The Aramaic word used on the ossuary, 'akhui,' certainly means brother. The order of the words in the inscription does not indicate that Jesus was the son of Joseph. The inscription intends to make clear the two closest male blood relatives of James. It is not commenting on Jesus' relationship with Joseph, but on James' relationship to Joseph and Jesus.

There is some evidence, for example in Tobit, that occasionally the word 'brother' might mean something other than full brother, but without any qualification in the inscription the presumption must be that James was related to Jesus in the same way he was related to Joseph.

On a related note, some scholars say the Greek word for "brother" used in the New Testament-- adelphos --can mean "relative." Adelphos is the word used in Matthew 13:54-5: "Is not this the carpenter's son? ...Are not his brothers James and Jospeh and Simon and Judas?"

The Greek word adelphos has pretty much the same specific meaning as the Aramaic term, though it can occasionally be used in a wider sense. But since there was both a Greek and Aramaic term for cousin or a more distant kin, there is no good reason why such a term could not have been used in the Aramaic inscription on James' ossuary.

What are some important New Testament references to 'James the brother of Jesus'?

Our earliest references to James are in Galatians 1 ("But other of the apostles saw I none, save James the Lord's brother" and in 1 Corinthians 15 ("After that, [Jesus] was seen of James; then of all the apostles"). Both make clear he is the brother of Jesus.

How does he fit in with other biblical 'Jameses'?

This James was not one of the twelve apostles.
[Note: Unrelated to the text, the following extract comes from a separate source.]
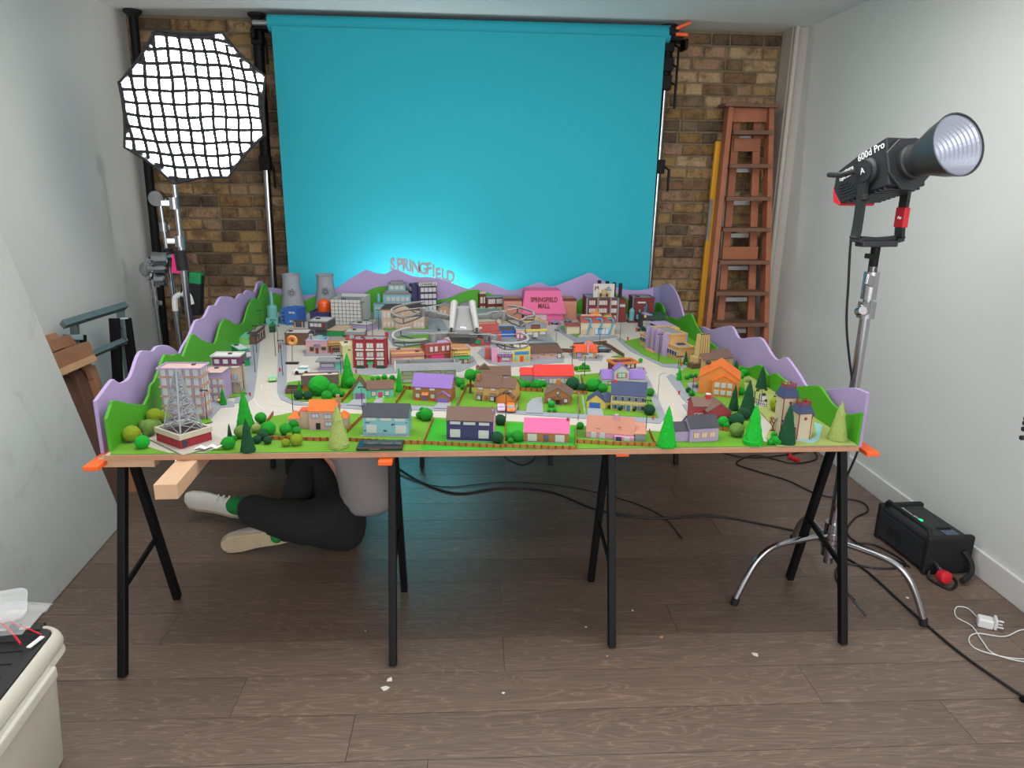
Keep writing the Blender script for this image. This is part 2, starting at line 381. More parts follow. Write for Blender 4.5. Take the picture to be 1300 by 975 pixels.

New Testament references distinguish between "James, the brother of the Lord," "James, the son of Zebedee," and "James, the son of Alpheus." The latter two were of the Twelve.

James "the brother of Jesus" was the head of the Jerusalem church, as is very clear from Acts, especially Acts 15 and 21. Galatians 1-2 also confirm this to have been the case. Paul considers him one of the three pillars of the Jerusalem church (the others being Peter and John).

Is this the James credited with writing the book of James?

Indeed, James the brother of Jesus is credited with the biblical book of James. It's interesting how many of the sayings in that book echo the teaching of Jesus and are in the same aphoristic form.

So James believed Jesus was the Messiah?

James did become a believer. In the 1 Corinthians passage, Paul confirms that the risen Jesus appeared to him. After that we find him in Acts 1.14 and afterwards as a leader in the Jerusalem church.

Does the rest of James' life--and death--match up with the ossuary evidence?

Acts 21 informs us that Paul met with James in Jerusalem on his last journey to Jerusalem. This dates to the time when Festus and Felix were the proconsuls in Judea. This places this event to the period A.D. 58-60, probably the earlier end of that period. This confirms that James was still alive at that time, and since Paul and Luke left Jerusalem in A.D. 60, it is probably significant that Luke does not mention the death of James. This is because it did not occur when he was there, and he apparently did not know about it after they went to Rome and Luke wrote Acts.

The Jewish historian Josephus suggests that James lived and died in Jerusalem, and now we know he was buried there as well, not in his home region of Galilee. Josephus also says that James died around A.D. 62, which fits the evidence of the ossuary.

What else does the ossuary tell us?

Several things:

1) The language of the Holy family and the earliest Jewish Christians in Jerusalem was, as we have long thought, Aramaic, not Hebrew or Greek.

2) This burial, if it took place around A.D. 63, suggests that the Jewish Christians had not yet fled the city, though the Jewish War with Rome was already percolating.

3) I conjecture that the reason the bone box contained no bones when found is because the Jewish Christians who fled to Pella (according to church tradition) probably took the bones with them, so James's remains would not be desecrated by the Romans. The bone box was probably too heavy to flee with, especially if the city was left in haste.

4) The bone box is not ornate, and does not suggest that a well-to-do person was buried in this ossuary. It is far less ornate, for example, than the ossuary of Caiphas.